Muhammad Ummar
Muhammad Ummar

Reputation: 3631

Azure Solution for Remote monitoring

I have build a test application for some demo purposes which is based on IoT and Industry 4.0 concept. Following are important points.

  1. I have build a background application on Windows IoT (on Raspberry Pi 3) to collect sensors data and push to MS Azure cloud.
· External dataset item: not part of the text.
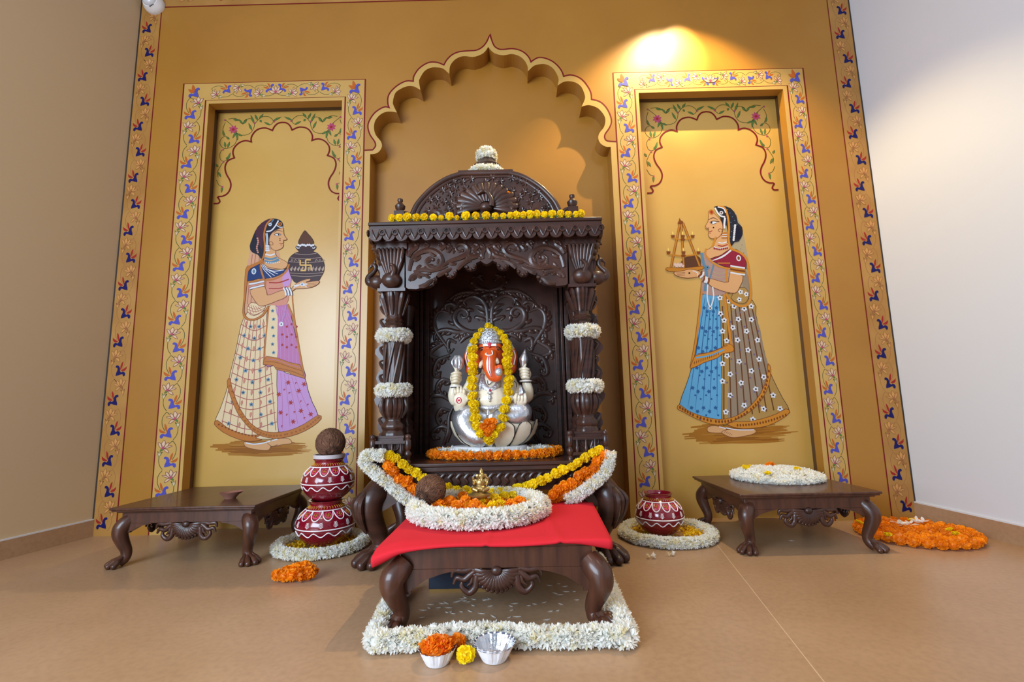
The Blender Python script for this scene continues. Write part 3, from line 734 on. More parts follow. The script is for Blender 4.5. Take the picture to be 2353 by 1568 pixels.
# ---- woman with the lamp tray (right niche)
og = at_y(1685, 1000, YB)
muR = thing('mural', og, 'wall painting of a woman in blue skirt holding a tiered lamp tray', 'wall painting')
B = Brush(1480, 440, 2.6125, YB, muR)
SKY = mat('painted_sky_blue', (98, 166, 208), .45); SKYD = mat('painted_deep_blue', (44, 96, 150), .45); NETC = mat('painted_net_brown', (176, 138, 76), .45); NETL = mat('painted_net_line', (104, 58, 26), .45)
NETG = mat('painted_net_grey', (150, 130, 108), .45); BORD = mat('painted_orange_border', (206, 134, 44), .45); WINE = mat('painted_wine_blouse', (146, 34, 56), .45); BLKV = mat('painted_black_veil', (38, 40, 52), .45)
MAUVE = mat('painted_mauve_net', (176, 140, 128), .45); LAMPC = mat('painted_brass', (192, 126, 40), .45); PALEV = mat('painted_pale_veil', (176, 158, 124), .45)
B.part('ground_wash', -1)
wash([190, 965], [1385, 1512], 2)
B.part('foot', 3)
B.fill([(380, 1420), (384, 1444), (420, 1450), (480, 1448), (490, 1425), (440, 1410), (400, 1410)], SKIN, 0, 3, SKINL)
B.fill([(465, 1445), (490, 1465), (530, 1478), (580, 1474), (660, 1455), (662, 1430), (560, 1430), (500, 1432)], SKIN, 1, 3, SKINL)
for i in range(5): B.line([(480 + i * 10, 1450 + i * 4), (492 + i * 9, 1438 + i * 5)], 2, SKINL, 2)
B.line([(490, 1420), (560, 1432), (660, 1432)], 6, PEARL, 2); B.line([(450, 1414), (490, 1424)], 6, PEARL, 2)
B.part('veil', 4)
B.fill([(470, 92), (520, 110), (560, 160), (590, 230), (610, 330), (625, 420), (640, 560), (650, 660), (620, 690), (560, 680), (520, 500), (500, 300)], PALEV, 0, 2)
B.fill([(610, 470), (632, 560), (640, 640), (600, 650), (590, 560)], NETG, 1, 2)
for i in range(14): B.dot((560 + 5 * i + 12 * (i % 2), 250 + i * 24), 4, NETG, 2)
B.part('skirt', 5)
B.fill([(440, 620), (650, 655), (670, 740), (700, 870), (735, 1020), (770, 1120), (830, 1240), (875, 1328), (800, 1370), (700, 1405), (600, 1415), (500, 1400), (465, 1370), (462, 1000)], NETC, 0, 2, INK, 3)
B.fill([(520, 720), (660, 720), (720, 960), (745, 1080), (690, 1260), (600, 1330), (500, 1365), (520, 1000)], NETG, 1, 2)
for i in range(8):
    t = i / 7; x0 = 470 + 175 * t; x1 = 478 + 300 * t
    B.line([(x0, 690), (lerp(x0, x1, .48) + 4, 1000), (x1, 1370 - 55 * t)], 7, NETL, 2)
B.fill([(345, 625), (445, 620), (462, 900), (462, 1000), (465, 1368), (400, 1362), (320, 1342), (250, 1310), (212, 1280), (250, 1170), (285, 1060), (320, 900)], SKY, 2, 2, INK, 3)
for i in range(5):
    x0 = 365 + i * 18; x1 = 262 + i * 44
    B.line([(x0, 640), (lerp(x0, x1, .5), 960), (x1, 1300 + 12 * i)], 5, SKYD, 3, taper=True)
for i in range(30):
    a, b = i % 5, i // 5; h = b / 5.; x = lerp(350 - 95 * h, 450, (a + .5 + .3 * (b % 2)) / 5.4); y = 700 + b * 120 + 22 * (a % 2)
    B.star((x, y), 13, SKYD, 4, 5, a); B.dot((x + 16, y + 45), 6, SKYD, 4)
for x, y in ((455, 640), (505, 660), (540, 690), (600, 705), (642, 690), (458, 735), (480, 775), (565, 768), (643, 770), (470, 840), (532, 818), (614, 840), (495, 898), (560, 893), (680, 893), (623, 953), (497, 988), (570, 1022), (690, 1008), (470, 1035), (643, 1078), (516, 1098), (718, 1115), (470, 1140), (582, 1150), (670, 1188), (516, 1225), (600, 1285), (774, 1225), (490, 1325), (716, 1306), (815, 1305), (652, 1370)):
    B.star((x, y), 19, PEARL, 3, 5, .3 + x, INK, .42)
for i in range(22): B.dot((490 + (i * 83) % 220, 700 + i * 28), 6, mat('painted_violet_dot', (116, 96, 130), .45), 3)
B.fill([(745, 1035), (760, 1070), (748, 1160), (705, 1250), (640, 1320), (560, 1365), (480, 1400), (400, 1398), (310, 1365), (235, 1325), (198, 1305), (212, 1280), (260, 1315), (330, 1345), (410, 1365), (480, 1368), (560, 1345), (640, 1285), (700, 1210), (732, 1130), (738, 1080)], BORD, 4, 2, GOLD2, 3)
B.fill([(873, 1328), (850, 1306), (790, 1338), (700, 1368), (620, 1382), (540, 1384), (500, 1400), (560, 1422), (640, 1424), (740, 1408), (820, 1370)], BORD, 4, 2, GOLD2, 3)
for i in range(34):
    P = catmull([(215, 1298, 0), (310, 1350, 0), (430, 1382, 0), (540, 1370, 0), (640, 1308, 0), (715, 1215, 0), (748, 1080, 0)], 12); q = P[int(i / 33 * (len(P) - 1))]
    B.dot((q.x, q.y), 6, GOLD2, 5, 9)
for i in range(18): B.dot((560 + i * 17, 1405 - 70 * (i / 18.) ** 2), 5, GOLD2, 5, 8)
B.part('sash', 10)
B.line([(350, 540), (335, 700), (310, 900), (280, 1060)], 14, BORD, 0); B.line([(343, 540), (328, 700), (303, 900), (274, 1060)], 2.5, GOLD2, 1)
B.line([(480, 612), (500, 760), (520, 900), (530, 960)], 14, BORD, 0); B.line([(488, 612), (508, 760), (528, 900)], 2.5, GOLD2, 1)
B.fill([(310, 985), (380, 970), (460, 940), (500, 915), (532, 930), (534, 962), (470, 975), (440, 1000), (360, 1028), (278, 1066), (290, 1020)], BORD, 2, 2, GOLD2, 3)
B.line([(310, 1000), (400, 985), (480, 950)], 9, SKY, 3); B.line([(320, 975), (400, 965), (500, 925)], 3, GOLD2, 3)
for i in range(12): B.line([(300 + i * 13, 1038 - i * 5), (302 + i * 13, 1022 - i * 5)], 4, GOLD2, 4, 0)
B.part('blouse', 12)
B.fill([(345, 400), (375, 350), (415, 420), (500, 465), (520, 480), (510, 545), (480, 620), (350, 615), (350, 500)], MAUVE, 0, 2)
for i in range(4): B.line([(400, 480 + i * 22), (450, 495 + i * 24), (510, 480 + i * 26)], 5, PALEV, 1)
B.fill([(400, 405), (460, 385), (520, 345), (575, 362), (605, 400), (612, 445), (600, 470), (520, 450), (516, 462), (450, 440)], WINE, 1, 2, INK, 3)
for d in (0, 14, 28): B.line([(410 + d, 416 - d * .3), (470 + d * .8, 395 - d * .7), (522 - d * .1, 356 - d * .2)], 6, PEARL, 2)
B.dot((566, 402), 15, PEARL, 2, 20); B.dot((566, 402), 8, GOLD2, 3, 12)
B.line([(372, 345), (368, 380), (400, 420), (450, 452), (515, 466)], 11, BORD, 3)
B.line([(495, 470), (492, 520), (500, 545)], 11, BORD, 3); B.line([(440, 432), (515, 432)], 5, BORD, 3)
B.line([(344, 370), (355, 430), (375, 500), (365, 600)], 18, TEALB, 2)
B.line([(515, 345), (580, 372), (618, 420), (632, 520), (640, 620), (620, 680), (570, 688), (520, 660), (490, 615)], 14, BORD, 3)
B.fill([(520, 640), (560, 585), (605, 580), (628, 620), (610, 668), (565, 672)], NETC, 1, 2, NETL)
for x, y in ((578, 605), (612, 618), (570, 650)): B.star((x, y), 17, PEARL, 2, 5, .5, INK, .42)
B.part('neck', 13)
B.fill([(440, 275), (412, 330), (376, 352), (366, 378), (392, 405), (440, 395), (510, 350), (520, 325), (500, 310), (496, 270), (468, 262)], SKIN, 0, 2, SKINL)
B.line([(445, 308), (470, 312), (494, 304)], 7, PEARL, 2); B.line([(440, 325), (470, 330), (500, 320)], 6, CRIM, 2); B.line([(415, 332), (450, 344), (500, 334)], 6, PEARL, 2)
for i in range(8): B.dot((420 + 11 * i, 350 - 2 * abs(i - 3)), 5, WINE, 3, 7)
B.part('arm', 18)
B.fill([(514, 490), (505, 545), (450, 540), (395, 525), (388, 560), (430, 585), (490, 605), (545, 612), (570, 580), (592, 510)], SKIN, 0, 2, SKINL, 3)
B.fill([(182, 485), (182, 500), (215, 515), (262, 522), (315, 515), (340, 500), (325, 478), (270, 468), (235, 478)], SKIN, 0, 2, SKINL, 3)
for i in range(3): B.line([(190 + 6 * i, 490 + i * 9), (220, 490 + i * 8), (245, 488 + i * 8)], 2, SKINL, 1)
B.dot((270, 492), 6, INK, 2); B.line([(290, 478), (320, 492), (318, 515)], 5, PEARL, 2)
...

There could be many simultaneous IoT devices.
  2. On Azure side IoT Hub receives device to cloud messages.
  3. Then Data is passed to stream analytics job which passes on the data to Event hub.
  4. Event hub has 2 consumer groups in my configuration, which both are used by Azure web app.
  5. Default Consumer group is used by WebJob to store historical data, while Custom consumer group named as Consumer group 1 in image is used by MVC 5 app.
  6. MVC 5 app uses SignalR to pass on data to connected user to update dashboard.
  7. For demo purpose this scenario seems to be working fine, where we have 5 or 10 simultaneous connection to cloud webapp.

Following is the Architecture diagram of setup

IoT solution Architecture diagram

Problem

Now for real scenarios there could be many simultaneous users to cloud application and there is the point when cloud comes into play, and it can horizontally scale-up the webapp to many instances, It could create problem while directly reading events from Event Hub in that case and not all web-app instances will receive all events Which is wrong, and I think this is the reason in MS Azure remote monitoring Architecture diagram, that webapp is not reading messages from Event Hub directly.

Question

What could be best/qucik changes to above architecture to resolve the problem and still show realtime events to clients?

Upvotes: 1

Views: 679

Answers (1)

Rita Han
Rita Han

Reputation: 9720

Reading event data directly from event hub is limited by these quotas and limits.

Maximum number of partitions per Event Hub is 32.

Note that a single partition within a consumer group cannot have more than 5 concurrent readers connected at any time.

So, for example, if you have one event hub, there are 32*5 concurrent readers supported at most.

If you have many more simultaneous users(>32*5) you need increase the number of event hub.

It could create problem while directly reading events from Event Hub in that case and not all web-app instances will receive all events...

There some possible reasons:

  1. If one or more readers disconnect due to Epoch setting.
  2. If you don't specify a partition key when publishing an event, a round robin assignment is used. Then receive from a specified partition will lose other partitions' event data.

I test the scenario that five simultaneous readers receive event from one partition. No events loss.

Hope this is helpful for you. If there is any concern, please feel free to let me know.